ランド・ノリス、表現できない程に”最高の気分”も「ソチでだけはポールを獲りたくなかった」
F1第15戦ロシアGP公式予選でキャリア初のポールポジションを獲得したランド・ノリス(マクラーレン)はセッションを振り返って、表現できないほど「最高の気分」と喜びをあらわにする一方、ソチ・オートドロームでだけは「ポールを獲りたくなかった」と語った。
この日のグリッド争いはウェットからドライへと変化する難しい路面コンディションの中で行われた。ノリスは路面状況を的確に読み取り、カルロス・サインツ(フェラーリ)を抑えるセンセーショナルな走りで初のポールを手にした。
ただしソチの最初のブレーキングポイントまでは約890mもあり、決勝レースではトウを取られて後続のドライバーにオーバーテイクを許す危険性がある。
F1史上102人目のポールシッターとして、マクラーレンに2012年のF1ブラジルGP以来となるポールをもたらした21歳のイギリス人ドライバーは「全く以て最高の気分だけど、何て表現して良いのか分からないよ」と自身の快挙を振り返った。
「僕にとって初めての事だし、当面の間はポールポジションを獲れないかもしれないわけで、それに今日のコンディションがこんな感じだった事を思うと尚更にアメージングな気分だよ」
「路面は本当にトリッキーで、かなりのリスクを負ってラインを選び、それが報われるかどうかを試してみなきゃならなかったけど、上手くやる事ができた」
「初めてのポールで本当に素晴らしい気分だけど、ここでだけはポールポジションを獲りなくなかったんだよね。だってここはターン1に向けてのストレートが長いんだもん」
「でも、そうは言っても本当に満足だよ」
ノリスは予選中にレースエンジニアから話しかけられるのを好まないドライバーだが、予測不能なコンディションの中での1ラップバトルという事で、今回は自身から積極的に情報を求めていた。

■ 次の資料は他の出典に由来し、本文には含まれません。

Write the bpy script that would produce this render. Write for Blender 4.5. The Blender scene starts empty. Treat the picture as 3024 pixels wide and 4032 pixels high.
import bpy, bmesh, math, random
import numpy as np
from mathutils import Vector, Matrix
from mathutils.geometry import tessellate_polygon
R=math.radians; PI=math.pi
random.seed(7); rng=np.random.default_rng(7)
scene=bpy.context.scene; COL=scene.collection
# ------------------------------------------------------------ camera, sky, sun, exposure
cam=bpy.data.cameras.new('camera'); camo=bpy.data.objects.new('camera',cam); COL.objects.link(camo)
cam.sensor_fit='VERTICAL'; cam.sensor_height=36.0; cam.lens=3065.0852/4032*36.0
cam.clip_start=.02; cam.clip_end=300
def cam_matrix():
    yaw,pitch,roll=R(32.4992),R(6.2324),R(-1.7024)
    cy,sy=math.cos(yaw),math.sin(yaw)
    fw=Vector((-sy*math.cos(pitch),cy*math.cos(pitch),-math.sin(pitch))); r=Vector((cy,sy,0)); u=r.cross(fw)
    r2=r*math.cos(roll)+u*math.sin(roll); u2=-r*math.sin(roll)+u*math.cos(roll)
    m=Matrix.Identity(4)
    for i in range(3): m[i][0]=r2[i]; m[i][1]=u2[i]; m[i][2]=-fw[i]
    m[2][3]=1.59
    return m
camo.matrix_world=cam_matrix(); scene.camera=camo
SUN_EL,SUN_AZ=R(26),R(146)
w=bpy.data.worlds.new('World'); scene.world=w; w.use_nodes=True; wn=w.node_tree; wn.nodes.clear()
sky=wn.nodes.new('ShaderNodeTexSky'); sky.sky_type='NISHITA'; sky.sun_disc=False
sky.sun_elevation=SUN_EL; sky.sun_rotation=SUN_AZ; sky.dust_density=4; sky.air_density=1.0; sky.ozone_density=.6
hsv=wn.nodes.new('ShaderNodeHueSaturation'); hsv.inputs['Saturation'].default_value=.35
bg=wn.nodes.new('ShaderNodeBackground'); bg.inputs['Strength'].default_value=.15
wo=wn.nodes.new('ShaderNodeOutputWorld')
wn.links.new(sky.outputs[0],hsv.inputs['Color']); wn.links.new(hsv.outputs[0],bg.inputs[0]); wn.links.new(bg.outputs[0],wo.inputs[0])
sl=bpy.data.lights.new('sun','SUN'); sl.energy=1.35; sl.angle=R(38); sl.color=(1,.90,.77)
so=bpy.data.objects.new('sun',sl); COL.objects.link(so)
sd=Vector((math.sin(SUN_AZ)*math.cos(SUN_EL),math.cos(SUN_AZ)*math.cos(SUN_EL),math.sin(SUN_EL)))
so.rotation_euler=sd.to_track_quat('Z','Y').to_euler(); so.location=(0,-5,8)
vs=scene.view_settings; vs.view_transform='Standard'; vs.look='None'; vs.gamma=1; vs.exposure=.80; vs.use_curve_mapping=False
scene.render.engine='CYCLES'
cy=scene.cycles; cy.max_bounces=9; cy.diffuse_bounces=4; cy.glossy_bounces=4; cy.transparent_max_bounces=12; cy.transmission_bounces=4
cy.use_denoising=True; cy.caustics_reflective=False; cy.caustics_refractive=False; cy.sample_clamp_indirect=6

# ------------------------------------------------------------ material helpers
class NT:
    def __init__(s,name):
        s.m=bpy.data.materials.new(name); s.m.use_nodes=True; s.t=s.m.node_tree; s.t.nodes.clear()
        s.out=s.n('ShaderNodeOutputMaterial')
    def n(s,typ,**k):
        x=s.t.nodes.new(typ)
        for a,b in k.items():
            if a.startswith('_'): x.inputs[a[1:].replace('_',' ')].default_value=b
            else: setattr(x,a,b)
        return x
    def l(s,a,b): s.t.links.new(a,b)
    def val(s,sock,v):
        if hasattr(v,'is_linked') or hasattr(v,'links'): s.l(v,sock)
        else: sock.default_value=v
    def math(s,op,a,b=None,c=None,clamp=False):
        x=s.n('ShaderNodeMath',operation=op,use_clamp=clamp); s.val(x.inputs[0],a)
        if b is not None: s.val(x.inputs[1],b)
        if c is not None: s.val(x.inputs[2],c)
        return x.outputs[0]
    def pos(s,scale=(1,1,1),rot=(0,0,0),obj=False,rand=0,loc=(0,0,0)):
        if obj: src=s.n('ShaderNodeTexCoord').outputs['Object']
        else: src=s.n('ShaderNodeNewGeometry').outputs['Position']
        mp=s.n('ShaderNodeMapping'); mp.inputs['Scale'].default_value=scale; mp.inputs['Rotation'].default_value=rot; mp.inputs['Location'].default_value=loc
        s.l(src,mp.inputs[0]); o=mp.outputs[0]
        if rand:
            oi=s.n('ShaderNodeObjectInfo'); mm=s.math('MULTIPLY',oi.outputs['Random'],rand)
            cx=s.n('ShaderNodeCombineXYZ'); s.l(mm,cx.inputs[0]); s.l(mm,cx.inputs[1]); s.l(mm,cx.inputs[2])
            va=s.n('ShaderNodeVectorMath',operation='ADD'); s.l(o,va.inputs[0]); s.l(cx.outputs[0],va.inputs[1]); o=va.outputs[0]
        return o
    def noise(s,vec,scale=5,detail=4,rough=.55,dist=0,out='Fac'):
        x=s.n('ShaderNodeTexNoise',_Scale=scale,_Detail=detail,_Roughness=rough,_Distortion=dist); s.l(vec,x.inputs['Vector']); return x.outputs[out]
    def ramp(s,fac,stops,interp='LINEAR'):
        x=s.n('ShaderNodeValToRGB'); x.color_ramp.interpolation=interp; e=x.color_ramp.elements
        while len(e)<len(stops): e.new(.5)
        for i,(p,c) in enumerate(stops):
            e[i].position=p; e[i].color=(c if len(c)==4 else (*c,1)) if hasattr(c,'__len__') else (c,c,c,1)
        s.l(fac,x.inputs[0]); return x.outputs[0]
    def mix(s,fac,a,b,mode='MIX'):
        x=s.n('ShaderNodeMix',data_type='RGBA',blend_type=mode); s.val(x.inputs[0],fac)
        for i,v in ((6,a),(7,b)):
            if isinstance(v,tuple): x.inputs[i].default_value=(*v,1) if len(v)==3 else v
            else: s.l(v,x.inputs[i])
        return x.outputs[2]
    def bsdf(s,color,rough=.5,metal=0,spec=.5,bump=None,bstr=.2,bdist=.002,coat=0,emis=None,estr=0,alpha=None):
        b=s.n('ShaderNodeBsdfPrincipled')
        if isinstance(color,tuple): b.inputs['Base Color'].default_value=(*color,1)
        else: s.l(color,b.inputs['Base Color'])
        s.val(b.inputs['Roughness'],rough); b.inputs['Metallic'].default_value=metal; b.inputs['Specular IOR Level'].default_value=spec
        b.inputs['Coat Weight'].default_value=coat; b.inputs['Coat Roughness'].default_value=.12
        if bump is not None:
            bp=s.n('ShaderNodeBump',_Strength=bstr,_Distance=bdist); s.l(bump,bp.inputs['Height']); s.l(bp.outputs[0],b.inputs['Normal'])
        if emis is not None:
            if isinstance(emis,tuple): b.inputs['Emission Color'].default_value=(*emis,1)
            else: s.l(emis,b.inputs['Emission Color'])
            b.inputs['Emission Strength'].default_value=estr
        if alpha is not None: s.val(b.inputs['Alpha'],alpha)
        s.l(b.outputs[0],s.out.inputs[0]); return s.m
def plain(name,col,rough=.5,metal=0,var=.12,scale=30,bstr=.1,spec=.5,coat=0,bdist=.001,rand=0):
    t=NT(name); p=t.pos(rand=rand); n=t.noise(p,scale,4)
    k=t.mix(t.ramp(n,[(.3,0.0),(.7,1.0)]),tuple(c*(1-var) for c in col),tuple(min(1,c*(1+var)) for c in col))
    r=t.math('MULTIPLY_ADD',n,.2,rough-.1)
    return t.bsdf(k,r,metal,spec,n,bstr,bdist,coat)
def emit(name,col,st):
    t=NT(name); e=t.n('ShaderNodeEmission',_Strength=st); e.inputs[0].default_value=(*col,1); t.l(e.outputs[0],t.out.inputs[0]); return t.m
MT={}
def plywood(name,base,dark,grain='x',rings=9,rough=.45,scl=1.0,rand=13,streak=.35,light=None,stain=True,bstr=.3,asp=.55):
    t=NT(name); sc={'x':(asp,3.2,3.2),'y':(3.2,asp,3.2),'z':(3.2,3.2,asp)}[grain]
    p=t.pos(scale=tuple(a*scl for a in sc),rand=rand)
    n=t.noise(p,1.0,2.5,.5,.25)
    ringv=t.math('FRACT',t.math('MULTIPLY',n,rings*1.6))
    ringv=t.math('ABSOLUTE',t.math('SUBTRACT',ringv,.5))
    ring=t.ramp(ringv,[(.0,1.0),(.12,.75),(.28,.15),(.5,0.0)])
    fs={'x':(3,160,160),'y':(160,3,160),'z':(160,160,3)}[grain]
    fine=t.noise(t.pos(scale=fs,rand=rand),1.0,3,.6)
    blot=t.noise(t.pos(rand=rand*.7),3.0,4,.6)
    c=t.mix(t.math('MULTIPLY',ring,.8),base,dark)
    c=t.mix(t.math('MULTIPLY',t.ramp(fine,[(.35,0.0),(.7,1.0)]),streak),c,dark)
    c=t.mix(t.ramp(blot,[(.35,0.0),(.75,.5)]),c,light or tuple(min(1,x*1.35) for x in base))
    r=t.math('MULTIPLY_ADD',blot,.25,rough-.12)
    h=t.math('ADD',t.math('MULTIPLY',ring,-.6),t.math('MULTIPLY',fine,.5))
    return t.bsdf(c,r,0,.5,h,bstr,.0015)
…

「ジョージ(ラッセル、Q3で最初にインターミディエイトからスリックタイヤに交換)に関する情報を伝えてってお願いしていたんだ」とノリスは語る。
「走行中も(コース上に設置された)映像を見て、彼のラップがどんな感じなのか、調子はどうなのかって事を確認していたし、上手くやっているセクターやコーナー、逆に苦労している場所等の情報を教えてくれって伝えていたんだ」
「それによってどのセクターが速く、どのセクターが少し濡れていてトリッキーなのかを知る事ができたと思う」
「でも今日のF1のQ3は、ある意味、世界で最高の10人がラップを競う合う場だから、時には限界を超えてコーナーを通過し、自ら見極めなきゃならない」
「少しハードに突っ込んだら全てが台無しになってしまうかもって思ったコーナーがたくさんあったけど、そうはならなかった」
「これはポールを手にするために必要な水準のドライビングなんだ。リスクを冒して決断したことが報われて良かった」
「特に最後のシケインはかなり濡れていたから、何度も酷いホイールスピンとスナップが出てしまったけど、冷静に対処して無事にガレージに戻る事ができた」
期待膨らむ最前列トップグリッドだが、ノリスはポール・トゥ・ウインを期待してはいない。後方には4番手のルイス・ハミルトン(メルセデス)をはじめ、ドライコンディションのロングランペースでMCL35Mより遥かに速いマシンが連なっている。
「マクラーレンが再び勝てれば最高だけど、期待しちゃいないよ。メルセデスとの差はかなり大きいし、レッドブルもおそらく似たようなものだろうからね」とノリスは付け加えた。
2021年 F1ロシアグランプリ決勝レースは、日本時間9月26日(日)21時にスタート。1周5872mのソチ・オートドロームを53周する事でチャンピオンシップを争う。